Гурко этого взгляда не разделяет, я думаю, что он прав. Но журнал должен быть дельный, а если он таковым не может быть, то лучше закрыть. Кто входит в состав общества? Русские военные и не военные. В общем, голь перекатная, для которой вопрос о хлебе насущном первостатейный вопрос. Заниматься политикой на тощий желудок трудновато. Опыта государственного ни у кого нет, дисциплины нет, средств нет. Есть, вероятно, люди, которые готовы поехать в Россию, но зачем, никто не скажет, и на что никто не даст, ибо ни у кого средств нет.
Потрясать воздух и устраивать Русское государство за тридевять земель можно. Как будто исполнен гражданский долг, но сделать что-либо реальное, хотя бы в ничтожном масштабе, не выходит, да и выйти не может.

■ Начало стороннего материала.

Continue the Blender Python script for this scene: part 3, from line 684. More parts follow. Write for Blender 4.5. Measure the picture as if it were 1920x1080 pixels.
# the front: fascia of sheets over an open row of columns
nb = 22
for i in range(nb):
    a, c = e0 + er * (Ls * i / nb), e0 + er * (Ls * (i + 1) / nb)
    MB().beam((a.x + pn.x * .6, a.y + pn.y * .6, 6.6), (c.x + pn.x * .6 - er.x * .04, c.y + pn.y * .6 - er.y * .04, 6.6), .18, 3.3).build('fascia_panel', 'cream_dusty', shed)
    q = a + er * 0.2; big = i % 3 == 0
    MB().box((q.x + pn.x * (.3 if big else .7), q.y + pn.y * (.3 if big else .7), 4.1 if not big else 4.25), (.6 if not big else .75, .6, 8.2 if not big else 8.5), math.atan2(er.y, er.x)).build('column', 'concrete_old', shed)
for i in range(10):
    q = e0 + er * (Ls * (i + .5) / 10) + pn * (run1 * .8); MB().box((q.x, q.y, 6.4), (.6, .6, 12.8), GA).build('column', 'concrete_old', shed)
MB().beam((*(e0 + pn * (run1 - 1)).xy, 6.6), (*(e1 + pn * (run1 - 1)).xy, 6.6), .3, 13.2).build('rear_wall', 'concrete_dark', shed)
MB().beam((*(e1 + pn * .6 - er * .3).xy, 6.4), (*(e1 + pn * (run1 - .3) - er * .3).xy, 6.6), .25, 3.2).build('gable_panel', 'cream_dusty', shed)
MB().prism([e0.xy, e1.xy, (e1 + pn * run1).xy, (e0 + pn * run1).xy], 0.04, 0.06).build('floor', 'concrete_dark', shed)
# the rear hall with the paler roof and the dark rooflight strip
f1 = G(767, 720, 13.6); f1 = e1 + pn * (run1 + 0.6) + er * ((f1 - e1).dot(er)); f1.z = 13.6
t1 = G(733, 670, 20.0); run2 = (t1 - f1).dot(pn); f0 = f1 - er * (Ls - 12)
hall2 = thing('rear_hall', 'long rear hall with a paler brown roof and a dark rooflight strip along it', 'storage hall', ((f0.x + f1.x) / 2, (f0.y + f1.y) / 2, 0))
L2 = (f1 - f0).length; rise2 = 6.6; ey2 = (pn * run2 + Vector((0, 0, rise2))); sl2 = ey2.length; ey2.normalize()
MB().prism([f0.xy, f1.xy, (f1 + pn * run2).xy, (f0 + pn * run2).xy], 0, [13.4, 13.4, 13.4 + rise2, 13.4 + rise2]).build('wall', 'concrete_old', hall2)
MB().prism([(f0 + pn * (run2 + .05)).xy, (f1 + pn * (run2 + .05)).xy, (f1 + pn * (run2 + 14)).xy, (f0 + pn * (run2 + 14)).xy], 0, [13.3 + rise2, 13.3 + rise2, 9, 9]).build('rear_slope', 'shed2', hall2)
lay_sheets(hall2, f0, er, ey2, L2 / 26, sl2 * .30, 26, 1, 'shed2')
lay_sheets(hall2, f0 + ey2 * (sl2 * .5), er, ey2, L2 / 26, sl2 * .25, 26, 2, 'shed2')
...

Для Гурко, по его словам, общество открывает ему двери к министрам, и его слова для последних являются выразителем какой-то группы. Я рад, если это ключ к министерским дверям, но до сих пор в эти двери входили и выходили без практических последствий. И вперед это так будет, ибо и состав общества французам известен и оценен он ими по-своему. Оценка же русских здесь такая слабая, что с выступлениями, предложениями и просьбами надо быть острожным. Гурко с представителями Общества посетил Барреса и в числе разных заявлений попросил поддержать общество денежно. Баррес их направил к президенту Республики.